源氏物語 解剖図鑑 佐藤晃子

源氏物語 解剖図鑑 佐藤晃子

 源氏物語全54帖を見開き2ページを使い解説。右ページにはあらすじ、解説はもちろんその帖の代表的な源氏絵をイラストで紹介しその見所もポイントで説明。左には、その帖に関する平安時代の習慣、考え方、登場人物の関係図などがイラスト入りで紹介されている。

 

 源氏物語関連本はこれで4冊目。

 同様な解説本として「錦絵で楽しむ源氏絵物語」を最初に読んだが、あちらは正統な源氏絵と各帖のあらすじ、和歌の3つで構成されているのに対し、本作はあらすじを非常にコンパクトにまとめ〜その長さは文庫本の裏表紙の解説程度〜、さらに和歌の紹介はカット〜何作かは紹介されている、その分関連する事象をイラスト付きで事細かく解説しているのが特徴。

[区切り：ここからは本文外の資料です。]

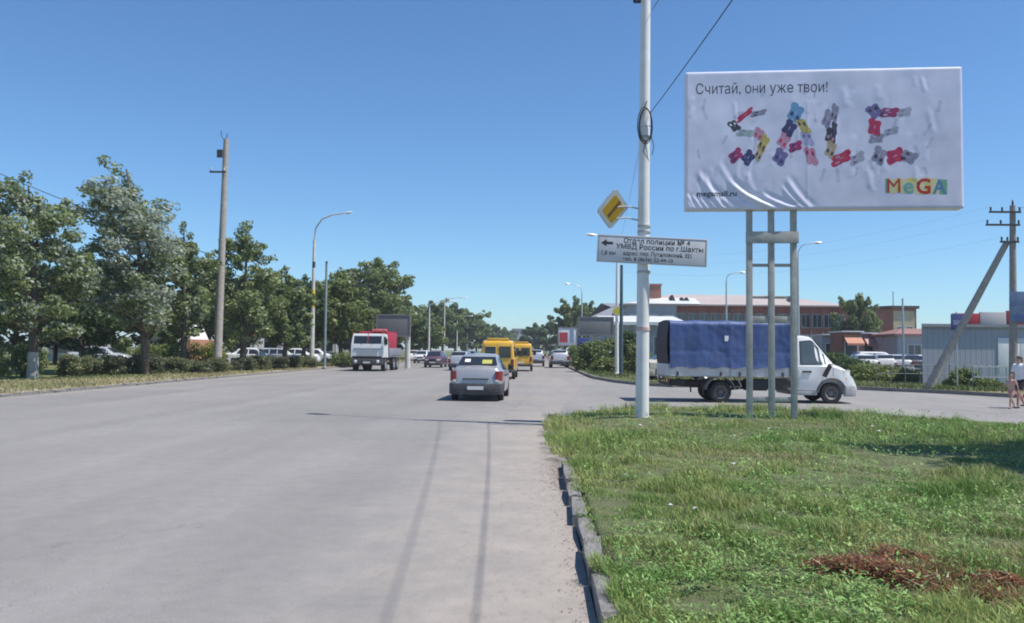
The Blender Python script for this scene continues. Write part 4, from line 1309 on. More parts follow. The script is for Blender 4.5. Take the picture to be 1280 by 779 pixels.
def car(name, label, cat, loc, rotz, kind, pm, group=None, rim=None, big=False, z=0.0, rear_dark=False):
    t = thing(name, label, cat, (loc[0], loc[1], z), rotz, group)
    st, belt = {'sedan': SEDAN, 'wagon': WAGON, 'suv': SUV, 'minibus': MINIBUS}[kind]
    sh = Shell(st, belt)
    L = st[-1][0]
    wr = {'sedan': .31, 'wagon': .30, 'suv': .36, 'minibus': .34}[kind]
    wx = {'sedan': (.80, 3.42), 'wagon': (.75, 3.35), 'suv': (.85, 3.55), 'minibus': (1.15, 4.45)}[kind]
    sh.build(t, pm, wx, wr)
    ww = max(s[3] for s in st)
    for x in wx:
        for s in (1, -1):
            wheel(t, x, s * (ww - .02), wr, .19, rim)
    dark = mat('dark_bumper_plastic', (0.045, 0.045, 0.05), 0.6, 0, 0.15, 6, dirt=(0.2, 0.18, 0.16), dirt_amt=0.4)
    if kind == 'sedan':
        sh.pane('side_window', [(.98, 1.0), (1.20, 1.33), (1.55, 1.41), (1.95, 1.42), (1.95, .985)], t, M_GLASS)
        sh.pane('side_window', [(2.02, .985), (2.02, 1.42), (2.5, 1.39), (2.68, 1.34), (3.1, 1.02), (3.1, .985)], t, M_GLASS)
        sh.cross('rear_window', .64, 1.06, t, M_GLASS, .05)
        sh.cross('windscreen', 2.80, 3.33, t, M_GLASS, .07)
        wrap(t, 'rear_bumper', dark if rear_dark else pm, [(.5, .875), (.12, .865), (.0, .80), (-.055, .62), (-.075, 0)], .22, .57)
        wrap(t, 'front_bumper', pm, [(L - .55, .86), (L - .15, .80), (L + .0, .68), (L + .05, 0)], .24, .56)
        for s in (1, -1):
            q = MB().prism([(-.012, s * .63), (-.012, s * .73), (.05, s * .82), (.24, s * .852), (.24, s * .80), (.05, s * .64)], .66, .97, 'XY')
            q.build('tail_light', M_RED, t)
            MB().prism([(-.016, s * .635), (-.016, s * .72), (.03, s * .79), (.03, s * .7), (.02, s * .64)], .63, .70, 'XY').build('reversing_light', M_LAMP, t)
            MB().prism([(4.12, s * .45), (4.215, s * .45), (4.17, s * .68), (4.0, s * .8), (3.9, s * .8), (4.05, s * .6)], .62, .78, 'XY').build('headlight', M_LAMP, t)
            MB().bbox(2.72, 2.86, s * .90, s * 1.03, 1.0, 1.13, b=.03).build('mirror', dark, t, 40)
        plate_z, plate_x = .43, -.082
        MB().bbox(-.03, .02, -.42, .42, .70, .735, b=.008).build('boot_trim', dark, t, 40)
        MB().bbox(.02, .11, -.60, .60, .598, .606, b=.002).build('boot_gap', M_BLACK, t, 40)
        if big:
            for s in (1, -1):
                q = MB()
                for x0, x1 in ((1.985, 1.993),):
                    pts = [(x0, z_) for z_ in (.35, .6, .95)]
                    for (xa, za), (xb, zb) in zip(pts[:-1], pts[1:]):
                        q.add([(x0, s * (sh.side(x0, za) + .003), za), (x1, s * (sh.side(x1, za) + .003), za), (x1, s * (sh.side(x1, zb) + .003), zb), (x0, s * (sh.side(x0, zb) + .003), zb)], [(0, 1, 2, 3)])
                q.build('door_gap', M_BLACK, t)
                for hx in (1.25, 2.35):
                    MB().bbox(hx, hx + .16, s * .872, s * .895, .80, .835, b=.01).build('door_handle', dark, t, 40)
            z0 = sh.top(.80)
            n = Vector((-(sh.top(1.06) - sh.top(.64)), 0, .42)).normalized() * .030
            for nm, ya, yb, xa, xb, mm in (('yellow_reflection', -.46, -.14, .70, .90, mat('yellow_reflection', (0.45, 0.43, 0.10), 0.4, 0, 0.05, 9)), ('white_reflection', .26, .44, .78, .93, mat('white_reflection', (0.75, 0.75, 0.74), 0.5, 0, 0.05, 9))):  # yellow and white reflections on the rear glass, painted as flat patches
                MB().add([(xa + n.x, ya, sh.top(xa) + n.z), (xb + n.x, ya, sh.top(xb) + n.z), (xb + n.x, yb, sh.top(xb) + n.z), (xa + n.x, yb, sh.top(xa) + n.z)], [(0, 1, 2, 3)]).build(nm, mm, t)
            MB().tube([(1.7, .3, 1.5), (1.55, .3, 1.75)], .008, 6).build('aerial', M_BLACK, t)
            MB().tube([(.3, -.45, .24), (-.05, -.45, .23)], .03, 8).build('exhaust', M_DARKMETAL, t)
    elif kind == 'wagon':
        sh.pane('side_window', [(.4, 1.0), (.6, 1.38), (1.2, 1.42), (1.2, .98)], t, M_GLASS)
        sh.pane('side_window', [(1.28, .98), (1.28, 1.42), (1.95, 1.42), (1.95, .98)], t, M_GLASS)
        sh.pane('side_window', [(2.02, .98), (2.02, 1.42), (2.5, 1.38), (3.0, 1.02), (3.0, .98)], t, M_GLASS)
        sh.cross('rear_window', .13, .40, t, M_GLASS, .06)
        sh.cross('windscreen', 2.75, 3.25, t, M_GLASS, .07)
        wrap(t, 'rear_bumper', dark, [(.4, .865), (.1, .85), (-.03, .75), (-.06, 0)], .30, .55)
        wrap(t, 'front_bumper', dark, [(L - .45, .84), (L - .1, .76), (L + .02, .62), (L + .05, 0)], .28, .52)
        for s in (1, -1):
            MB().prism([(-.02, s * .6), (-.02, s * .74), (.1, s * .835), (.16, s * .82), (.06, s * .6)], .60, .90, 'XY').build('tail_light', M_RED, t)
            MB().prism([(4.03, s * .36), (4.14, s * .36), (4.12, s * .62), (3.98, s * .75), (3.9, s * .72)], .62, .78, 'XY').build('headlight', M_LAMP, t)
            MB().bbox(2.75, 2.88, s * .88, s * 1.0, .98, 1.1, b=.03).build('mirror', dark, t, 40)
        MB().box(4.10, 4.17, -.34, .34, .63, .75).build('grille', M_BLACK, t)
        plate_z, plate_x = .68, -.035
    elif kind == 'suv':
        sh.pane('side_window', [(.45, 1.2), (.6, 1.55), (1.35, 1.6), (1.35, 1.16)], t, M_GLASS)
        sh.pane('side_window', [(1.42, 1.16), (1.42, 1.6), (2.45, 1.58), (2.65, 1.52), (3.1, 1.2), (3.1, 1.16)], t, M_GLASS)
        sh.cross('rear_window', .17, .38, t, M_GLASS, .06)
        sh.cross('windscreen', 2.8, 3.35, t, M_GLASS, .07)
        wrap(t, 'rear_bumper', dark, [(.5, .905), (.1, .89), (-.03, .8), (-.07, 0)], .38, .66)
        wrap(t, 'front_bumper', dark, [(L - .5, .89), (L - .1, .8), (L + .02, .7), (L + .05, 0)], .34, .62)
        for s in (1, -1):
            MB().prism([(-.01, s * .66), (-.01, s * .8), (.12, s * .885), (.2, s * .86), (.06, s * .66)], .78, 1.15, 'XY').build('tail_light', M_RED, t)
            MB().prism([(4.3, s * .4), (4.42, s * .4), (4.38, s * .66), (4.2, s * .82), (4.1, s * .8)], .76, .94, 'XY').build('headlight', M_LAMP, t)
            MB().bbox(2.8, 2.95, s * .92, s * 1.06, 1.14, 1.3, b=.03).build('mirror', dark, t, 40)
        MB().box(4.36, 4.44, -.4, .4, .72, .9).build('grille', M_BLACK, t)
        plate_z, plate_x = .85, -.02
    else:
        for xa, xb in ((.35, 1.25), (1.35, 2.25), (2.35, 3.2)):
            sh.pane('side_window', [(xa, 1.27), (xa, 1.88), (xb, 1.88), (xb, 1.27)], t, M_GLASS)
        sh.pane('side_window', [(3.3, 1.24), (3.3, 1.9), (3.72, 1.88), (4.2, 1.3), (4.2, 1.24)], t, M_GLASS)
        sh.cross('windscreen', 3.82, 4.40, t, M_GLASS, .08)
        for s in (1, -1):
            MB().bbox(-.012, .03, s * .10, s * .70, 1.24, 1.84, b=.02).build('rear_window', M_GLASS, t, 40)
            MB().bbox(-.02, .10, s * .78, s * .905, .78, 1.12, b=.015).build('tail_light', M_RED, t, 40)
            MB().box(-.004, .04, s * .74, s * .76, .62, 1.95).build('door_gap', M_BLACK, t)
            MB().bbox(4.1, 4.25, s * 1.0, s * 1.22, 1.3, 1.62, b=.03).build('mirror', dark, t, 40)
            MB().bbox(5.2, 5.36, s * .45, s * .76, .86, 1.02, b=.02).build('headlight', M_LAMP, t, 40)
        MB().box(-.004, .04, -.006, .006, .55, 2.0).build('centre_gap', M_BLACK, t)
        wrap(t, 'rear_bumper', dark, [(.35, .985), (.05, .96), (-.06, .85), (-.08, 0)], .40, .58)
        wrap(t, 'front_bumper', dark, [(L - .45, .96), (L - .08, .82), (L + .03, .7), (L + .06, 0)], .36, .6)
        MB().bbox(.15, .55, -.62, .62, 2.20, 2.33, b=.04).build('roof_board', pm, t, 40)
        MB().bbox(1.6, 2.2, -.3, .3, 2.215, 2.29, b=.03).build('roof_hatch', pm, t, 40)
        MB().bbox(-.03, .02, .06, .1, 1.02, 1.16, b=.008).build('door_handle', dark, t, 40)
        plate_z, plate_x = .70, -.035
    p = MB().box(plate_x - .012, plate_x, -.26, .26, plate_z - .056, plate_z + .056).build('number_plate', M_PLATE, t)
    MB().box(L + .055, L + .064, -.26, .26, .42, .53).build('number_plate', M_PLATE, t)
    return t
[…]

 この解説(左ページ)がことの外わかりやすく、これまで読んだ作品の中で最も良かったと思う。解説本としては「カラダで感じる源氏物語」も読んだが、あちらは全てが文章で構成されているのに対し、本作はイラストで解説しているため、当時の家屋や家具、服装や髪型、人間関係図などは圧倒的に本作の方がわかりやすい。

 また用語解説や登場人物などについても、一度解説したものやこの先解説するものに対し、その言葉の後に参照ページが記載されているのも嬉しい。読み進めて行くうちに忘れてしまうことが多いため、このシステムは非常に役に立った。さらに巻末には同様に言葉の記載ページ一覧があり、源氏物語本編を読み進めるのに本作は脇にあると非常に便利なのでは、と思う。

 もう一つだけ。

 先にあげた既に読んだ2作でも触れられていたと思うが、数多くいる女性の登場人物たちの気持ちについて本作では重点的に触れていると思う。源氏物語は男性の主人公が数多くの女性に手を出す話(笑 だが、その時その主人公のそばにいた女性の気持ちが結構リアルに説明されている。源氏物語は登場人物が多いため、その関係性を理解するだけでこちらの理解が止まってしまう場合が多いが、これだけ劇的に変化して行く男性の気持ちを女性がどう受け止めていたかと理解しなくては、源氏物語の本当の姿は見えてこないのかもしれない。

 ちなみに、最終段で書かれる「二人の男性が同じ一人の女性を好きになってしまう話」について。この関係性はこのブログでもよく取り上げる西部劇の定番パターンとまったく同じだと気付いた。1000年前から人間のやっていることは変わらないんだね(笑

 

 本作唯一の弱点は、あらすじの分量が少ないため、これだけを読んだだけでは、本編のストーリーがわかりにくい、というところだろうか。つまり源氏物語をこれから読もうとしている読者にとっては、最初の解説本とはしない方が良いのでは、と思う。